During the course of a recent phone call concerning some farm business, the person I was speaking to said, "My husband keeps saying that he wants his government back." “We want our government back" - is a sentiment that simultaneously warms the hearts and short-circuits the thinking of the followers of those who hunt the incumbent, big government tax-and spenders. At the national level, it's the Beckies, Limbaughists, Palins, Pauls and tea partyers. It's a curious wish, approaching the childlike in both naiveté and petulance, this "wanting the government back." For it naturally prompts the question, "Who do you think has the government now?"
Anyone wishing to ask that might keep in mind William Golding's ("Lord of the Flies")observation: "A crowd of grade-three thinkers, all shouting the same thing, all warming their hands at the fire of their own prejudices, will not thank you for pointing out the contradictions in their beliefs."
This reversion most recently made the town hall meetings about the Democrats' proposed health care bill impossible to continue.

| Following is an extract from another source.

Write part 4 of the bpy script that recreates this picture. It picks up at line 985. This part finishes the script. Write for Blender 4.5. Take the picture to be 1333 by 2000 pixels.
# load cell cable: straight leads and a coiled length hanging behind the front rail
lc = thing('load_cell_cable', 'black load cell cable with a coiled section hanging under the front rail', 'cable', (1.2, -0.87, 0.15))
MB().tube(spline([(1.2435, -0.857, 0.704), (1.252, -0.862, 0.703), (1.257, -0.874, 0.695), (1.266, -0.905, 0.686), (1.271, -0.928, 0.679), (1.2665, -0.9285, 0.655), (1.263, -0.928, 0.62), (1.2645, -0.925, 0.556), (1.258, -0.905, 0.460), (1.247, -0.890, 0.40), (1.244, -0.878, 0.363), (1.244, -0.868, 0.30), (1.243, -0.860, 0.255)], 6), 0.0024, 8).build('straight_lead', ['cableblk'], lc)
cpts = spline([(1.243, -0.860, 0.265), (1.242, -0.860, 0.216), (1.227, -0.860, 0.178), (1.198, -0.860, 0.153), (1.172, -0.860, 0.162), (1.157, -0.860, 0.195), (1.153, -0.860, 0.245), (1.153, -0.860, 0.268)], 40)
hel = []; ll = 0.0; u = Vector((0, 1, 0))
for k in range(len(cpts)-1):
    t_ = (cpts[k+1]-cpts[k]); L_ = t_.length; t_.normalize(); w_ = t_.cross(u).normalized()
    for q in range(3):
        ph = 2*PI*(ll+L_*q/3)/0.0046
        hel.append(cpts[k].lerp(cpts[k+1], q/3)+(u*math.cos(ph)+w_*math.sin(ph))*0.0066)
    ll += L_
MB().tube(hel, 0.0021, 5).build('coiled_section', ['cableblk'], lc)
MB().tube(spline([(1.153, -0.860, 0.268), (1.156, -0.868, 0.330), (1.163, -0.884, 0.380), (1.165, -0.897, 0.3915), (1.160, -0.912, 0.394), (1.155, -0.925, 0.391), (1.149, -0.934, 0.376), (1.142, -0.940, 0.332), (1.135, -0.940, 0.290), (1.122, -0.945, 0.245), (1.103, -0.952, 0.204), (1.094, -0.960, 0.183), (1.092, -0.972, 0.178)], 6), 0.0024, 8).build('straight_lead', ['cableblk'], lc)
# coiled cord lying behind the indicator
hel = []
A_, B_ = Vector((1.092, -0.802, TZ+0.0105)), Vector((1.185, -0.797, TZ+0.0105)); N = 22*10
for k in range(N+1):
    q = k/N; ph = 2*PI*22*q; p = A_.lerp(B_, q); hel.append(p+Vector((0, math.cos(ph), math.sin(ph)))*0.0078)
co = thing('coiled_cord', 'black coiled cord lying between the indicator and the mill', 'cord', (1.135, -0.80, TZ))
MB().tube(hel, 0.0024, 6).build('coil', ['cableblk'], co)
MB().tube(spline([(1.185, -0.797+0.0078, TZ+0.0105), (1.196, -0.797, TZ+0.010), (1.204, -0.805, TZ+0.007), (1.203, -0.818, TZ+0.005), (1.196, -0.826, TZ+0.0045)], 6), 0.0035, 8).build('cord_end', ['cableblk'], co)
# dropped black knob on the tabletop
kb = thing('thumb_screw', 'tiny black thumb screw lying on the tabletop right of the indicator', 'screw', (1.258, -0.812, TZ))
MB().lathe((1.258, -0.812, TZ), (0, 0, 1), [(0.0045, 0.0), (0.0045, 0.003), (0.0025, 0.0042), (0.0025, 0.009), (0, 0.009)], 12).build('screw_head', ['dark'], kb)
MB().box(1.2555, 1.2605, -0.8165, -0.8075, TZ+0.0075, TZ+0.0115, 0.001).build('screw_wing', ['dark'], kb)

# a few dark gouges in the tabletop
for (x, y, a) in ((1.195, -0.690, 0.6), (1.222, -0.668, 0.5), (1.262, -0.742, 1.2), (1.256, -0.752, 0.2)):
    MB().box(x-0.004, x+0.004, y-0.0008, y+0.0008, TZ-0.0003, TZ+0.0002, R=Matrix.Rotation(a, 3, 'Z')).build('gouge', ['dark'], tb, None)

Those orchestrated shout downs of what were intended to be an exchange of viewpoints left the organizers wisely choosing the exits and the shouters satisfied they had accomplished their purpose.

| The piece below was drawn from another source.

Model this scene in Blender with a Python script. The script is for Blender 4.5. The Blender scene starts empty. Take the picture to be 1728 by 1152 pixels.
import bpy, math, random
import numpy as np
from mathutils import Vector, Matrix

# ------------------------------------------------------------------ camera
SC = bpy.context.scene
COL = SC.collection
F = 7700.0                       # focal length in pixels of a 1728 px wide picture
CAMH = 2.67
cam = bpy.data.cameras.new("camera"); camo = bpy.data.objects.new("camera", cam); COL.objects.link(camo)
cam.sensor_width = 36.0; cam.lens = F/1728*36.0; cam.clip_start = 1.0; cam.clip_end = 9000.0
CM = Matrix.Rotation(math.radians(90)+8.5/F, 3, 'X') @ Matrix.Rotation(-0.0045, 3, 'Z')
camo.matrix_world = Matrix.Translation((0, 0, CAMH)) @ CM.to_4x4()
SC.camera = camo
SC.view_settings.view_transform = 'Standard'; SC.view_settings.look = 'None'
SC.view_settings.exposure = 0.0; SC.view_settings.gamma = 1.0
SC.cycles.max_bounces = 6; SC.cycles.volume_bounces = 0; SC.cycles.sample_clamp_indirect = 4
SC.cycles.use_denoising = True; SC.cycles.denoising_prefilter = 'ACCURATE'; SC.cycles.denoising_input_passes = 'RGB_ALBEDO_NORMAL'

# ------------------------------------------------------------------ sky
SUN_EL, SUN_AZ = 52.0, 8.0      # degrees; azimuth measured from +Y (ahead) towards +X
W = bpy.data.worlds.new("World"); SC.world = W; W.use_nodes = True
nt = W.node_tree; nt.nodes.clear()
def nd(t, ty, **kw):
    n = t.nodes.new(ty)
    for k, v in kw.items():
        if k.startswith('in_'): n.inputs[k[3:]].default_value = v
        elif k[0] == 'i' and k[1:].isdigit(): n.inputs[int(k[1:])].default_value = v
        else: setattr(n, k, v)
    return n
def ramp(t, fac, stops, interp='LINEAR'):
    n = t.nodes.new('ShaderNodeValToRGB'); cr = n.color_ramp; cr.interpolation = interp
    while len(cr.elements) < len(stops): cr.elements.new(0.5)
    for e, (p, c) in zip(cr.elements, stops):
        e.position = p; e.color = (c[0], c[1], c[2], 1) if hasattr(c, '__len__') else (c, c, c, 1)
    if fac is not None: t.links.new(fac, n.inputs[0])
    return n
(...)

The question remains: "If you want your government back, who do you think has it now?"
What's that you're saying? "It's those earmark-happy, tax-and-spend career politicians -Democrats mostly, but some liberal Republicans, too, and anyone who doesn't believe in God -who want to consign our children to a life of national debt slavery … Then, it's fair to ask in reply, "How did those ‘rascals' get there? Did they drive up Capitol Hill in a convoy of Hummers, jump out and, multiple AK-47s blazing, take their seats in Congress?"
No? The government you want back today is the government you voted into office yesterday. You might try living with your decision, might give it a chance to work, might say to yourself, "Can anyone turn Bush the Younger's mess around in two years?"
But no, because you have troubles, because things are bad for you right now, because you're being asked to pay for a government that's given you benefits that have spoiled you rotten, you're whining for a circa-right-now version of change that is not the version of change you voted for overwhelmingly just two years ago.
If that's what you want, I stand behind your right to get it. But I don't wish you good luck. The rest of us are going to need that.